» Raw data:
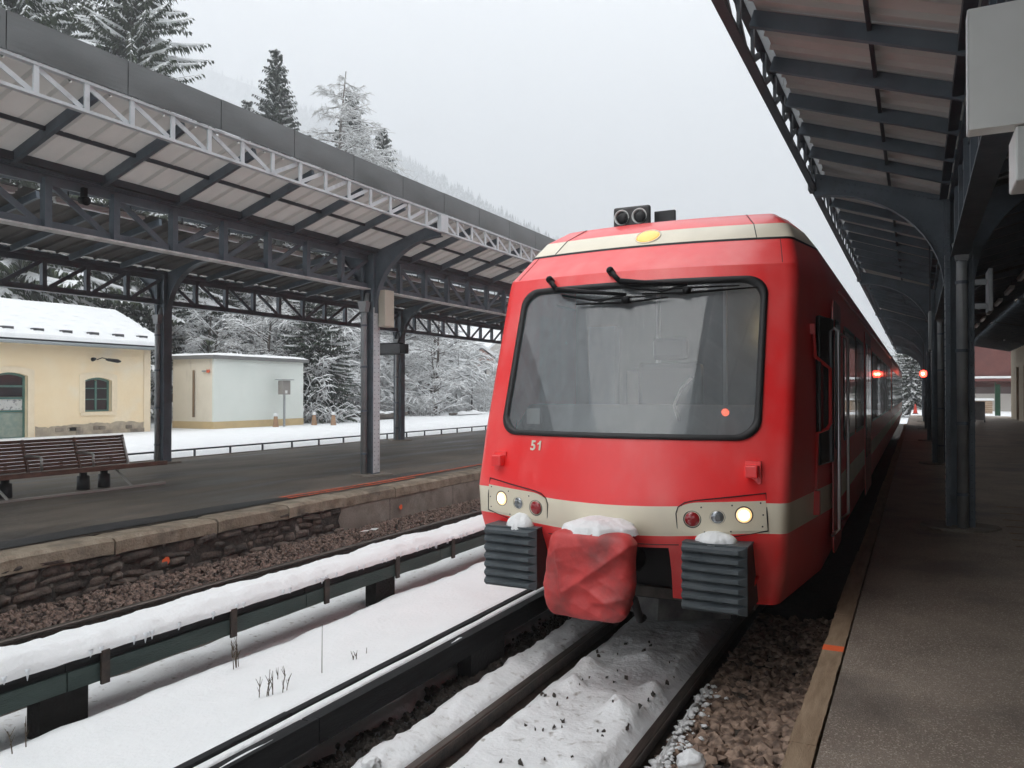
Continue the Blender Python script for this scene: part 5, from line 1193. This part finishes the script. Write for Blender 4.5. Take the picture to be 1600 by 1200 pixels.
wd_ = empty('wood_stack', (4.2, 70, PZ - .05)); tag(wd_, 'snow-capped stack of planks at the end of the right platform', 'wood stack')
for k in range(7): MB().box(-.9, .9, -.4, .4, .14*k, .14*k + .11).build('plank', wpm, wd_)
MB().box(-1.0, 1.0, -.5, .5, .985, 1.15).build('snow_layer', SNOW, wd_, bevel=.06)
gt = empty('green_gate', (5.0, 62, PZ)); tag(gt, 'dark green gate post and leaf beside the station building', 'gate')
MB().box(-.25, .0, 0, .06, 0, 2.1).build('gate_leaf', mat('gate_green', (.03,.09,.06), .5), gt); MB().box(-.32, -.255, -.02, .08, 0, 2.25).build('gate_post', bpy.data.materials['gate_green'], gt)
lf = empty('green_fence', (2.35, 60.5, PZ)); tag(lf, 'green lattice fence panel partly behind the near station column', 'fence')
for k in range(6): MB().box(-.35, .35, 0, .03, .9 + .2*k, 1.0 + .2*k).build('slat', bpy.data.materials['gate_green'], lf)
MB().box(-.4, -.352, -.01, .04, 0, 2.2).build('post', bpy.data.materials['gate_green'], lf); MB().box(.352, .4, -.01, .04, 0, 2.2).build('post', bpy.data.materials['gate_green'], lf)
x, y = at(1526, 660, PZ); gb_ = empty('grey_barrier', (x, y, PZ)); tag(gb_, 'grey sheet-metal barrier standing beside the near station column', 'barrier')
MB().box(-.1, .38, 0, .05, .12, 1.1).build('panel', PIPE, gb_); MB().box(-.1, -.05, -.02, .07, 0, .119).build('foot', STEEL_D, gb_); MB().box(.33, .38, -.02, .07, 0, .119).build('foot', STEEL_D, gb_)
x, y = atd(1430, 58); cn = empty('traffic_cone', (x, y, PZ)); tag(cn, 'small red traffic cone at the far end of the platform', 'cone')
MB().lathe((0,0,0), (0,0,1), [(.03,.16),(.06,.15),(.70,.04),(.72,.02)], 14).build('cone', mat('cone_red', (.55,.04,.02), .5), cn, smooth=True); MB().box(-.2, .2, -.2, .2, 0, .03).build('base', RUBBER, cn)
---
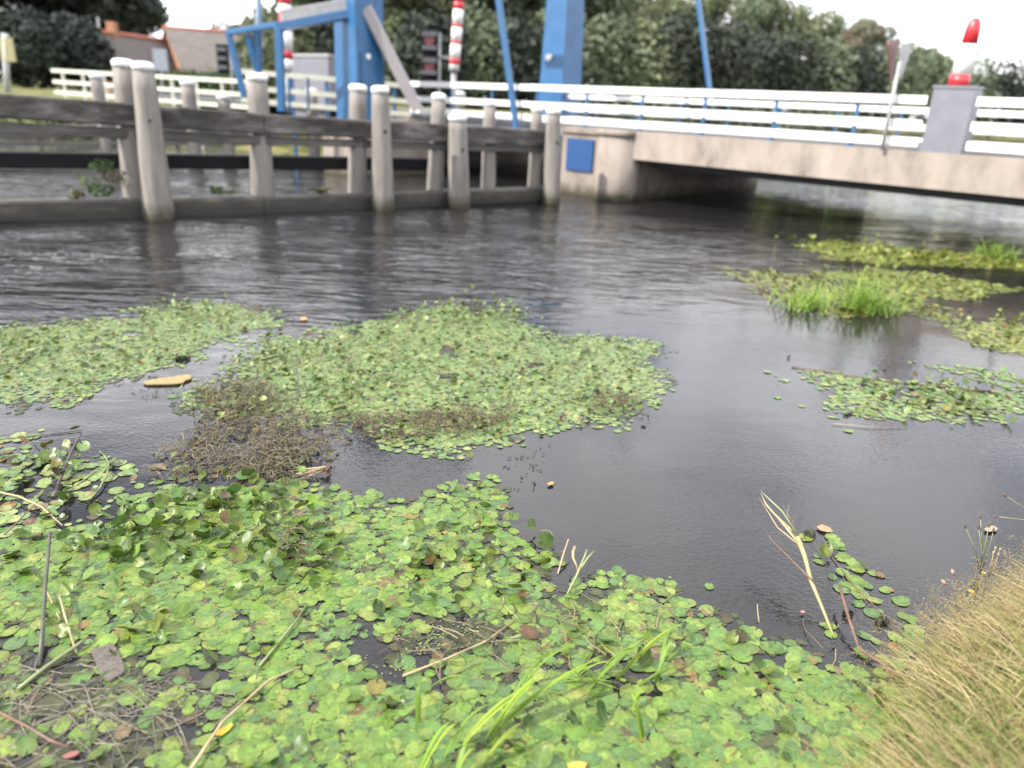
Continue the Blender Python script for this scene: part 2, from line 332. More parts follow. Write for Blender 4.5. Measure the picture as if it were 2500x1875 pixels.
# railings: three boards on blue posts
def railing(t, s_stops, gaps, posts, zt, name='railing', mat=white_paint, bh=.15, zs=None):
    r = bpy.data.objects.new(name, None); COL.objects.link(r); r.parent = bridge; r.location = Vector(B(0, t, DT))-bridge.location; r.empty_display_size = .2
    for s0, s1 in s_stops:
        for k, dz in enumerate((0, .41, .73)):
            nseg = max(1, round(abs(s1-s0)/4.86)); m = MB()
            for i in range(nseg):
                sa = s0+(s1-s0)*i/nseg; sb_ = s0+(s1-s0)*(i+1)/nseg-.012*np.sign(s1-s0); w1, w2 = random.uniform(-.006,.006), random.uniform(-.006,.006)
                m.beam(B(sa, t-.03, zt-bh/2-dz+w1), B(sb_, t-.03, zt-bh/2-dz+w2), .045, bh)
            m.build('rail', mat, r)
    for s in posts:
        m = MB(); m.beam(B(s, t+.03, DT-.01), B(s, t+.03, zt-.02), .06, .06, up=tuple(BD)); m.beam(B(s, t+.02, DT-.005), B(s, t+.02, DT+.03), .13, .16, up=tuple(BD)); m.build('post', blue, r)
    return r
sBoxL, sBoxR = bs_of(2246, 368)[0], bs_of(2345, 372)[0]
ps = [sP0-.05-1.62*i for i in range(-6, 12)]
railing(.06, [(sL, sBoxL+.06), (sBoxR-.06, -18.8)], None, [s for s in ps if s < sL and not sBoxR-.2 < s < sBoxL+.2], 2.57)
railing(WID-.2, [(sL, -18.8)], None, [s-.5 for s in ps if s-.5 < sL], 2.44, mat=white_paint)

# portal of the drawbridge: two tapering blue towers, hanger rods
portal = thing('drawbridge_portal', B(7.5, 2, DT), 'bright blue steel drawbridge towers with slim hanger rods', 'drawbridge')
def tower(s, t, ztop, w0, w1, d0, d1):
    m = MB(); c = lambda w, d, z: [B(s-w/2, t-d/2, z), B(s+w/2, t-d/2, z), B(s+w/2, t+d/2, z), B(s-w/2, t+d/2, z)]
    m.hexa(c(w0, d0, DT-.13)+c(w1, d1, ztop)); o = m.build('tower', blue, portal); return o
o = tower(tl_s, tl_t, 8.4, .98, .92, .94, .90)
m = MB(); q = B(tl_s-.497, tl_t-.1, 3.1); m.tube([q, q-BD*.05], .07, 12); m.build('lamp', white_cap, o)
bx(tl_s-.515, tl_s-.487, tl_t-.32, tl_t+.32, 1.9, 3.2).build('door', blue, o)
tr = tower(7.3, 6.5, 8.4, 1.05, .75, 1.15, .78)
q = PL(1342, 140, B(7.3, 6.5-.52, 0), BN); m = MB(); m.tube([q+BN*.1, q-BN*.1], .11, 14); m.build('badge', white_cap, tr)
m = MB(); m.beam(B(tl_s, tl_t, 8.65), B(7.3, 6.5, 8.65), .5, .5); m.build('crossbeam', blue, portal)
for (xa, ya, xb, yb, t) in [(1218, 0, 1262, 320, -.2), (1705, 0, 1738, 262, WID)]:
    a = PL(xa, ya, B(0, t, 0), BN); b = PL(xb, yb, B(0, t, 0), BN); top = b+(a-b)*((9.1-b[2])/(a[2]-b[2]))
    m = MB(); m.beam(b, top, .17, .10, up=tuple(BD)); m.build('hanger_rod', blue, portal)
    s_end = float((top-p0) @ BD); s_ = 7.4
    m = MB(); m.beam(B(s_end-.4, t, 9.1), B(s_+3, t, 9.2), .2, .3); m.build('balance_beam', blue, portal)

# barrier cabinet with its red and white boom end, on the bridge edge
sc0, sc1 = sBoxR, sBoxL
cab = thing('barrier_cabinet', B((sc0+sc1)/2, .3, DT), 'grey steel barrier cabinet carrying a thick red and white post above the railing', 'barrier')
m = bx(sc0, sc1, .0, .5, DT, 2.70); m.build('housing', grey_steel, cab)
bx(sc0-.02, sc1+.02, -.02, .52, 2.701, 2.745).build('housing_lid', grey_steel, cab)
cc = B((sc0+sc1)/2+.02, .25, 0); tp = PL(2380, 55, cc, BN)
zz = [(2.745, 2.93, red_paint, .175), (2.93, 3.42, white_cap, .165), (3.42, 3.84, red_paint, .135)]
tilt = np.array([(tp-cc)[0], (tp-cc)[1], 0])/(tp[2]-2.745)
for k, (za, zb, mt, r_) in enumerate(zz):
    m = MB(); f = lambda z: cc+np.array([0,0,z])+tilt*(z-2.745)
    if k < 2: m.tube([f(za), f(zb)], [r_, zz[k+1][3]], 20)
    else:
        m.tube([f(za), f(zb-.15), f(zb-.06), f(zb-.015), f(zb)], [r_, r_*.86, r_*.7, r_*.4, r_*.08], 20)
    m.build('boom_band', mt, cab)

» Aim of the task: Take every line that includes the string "script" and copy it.

» Final result:
Continue the Blender Python script for this scene: part 5, from line 1193. This part finishes the script. Write for Blender 4.5. Take the picture to be 1600 by 1200 pixels.
Continue the Blender Python script for this scene: part 2, from line 332. More parts follow. Write for Blender 4.5. Measure the picture as if it were 2500x1875 pixels.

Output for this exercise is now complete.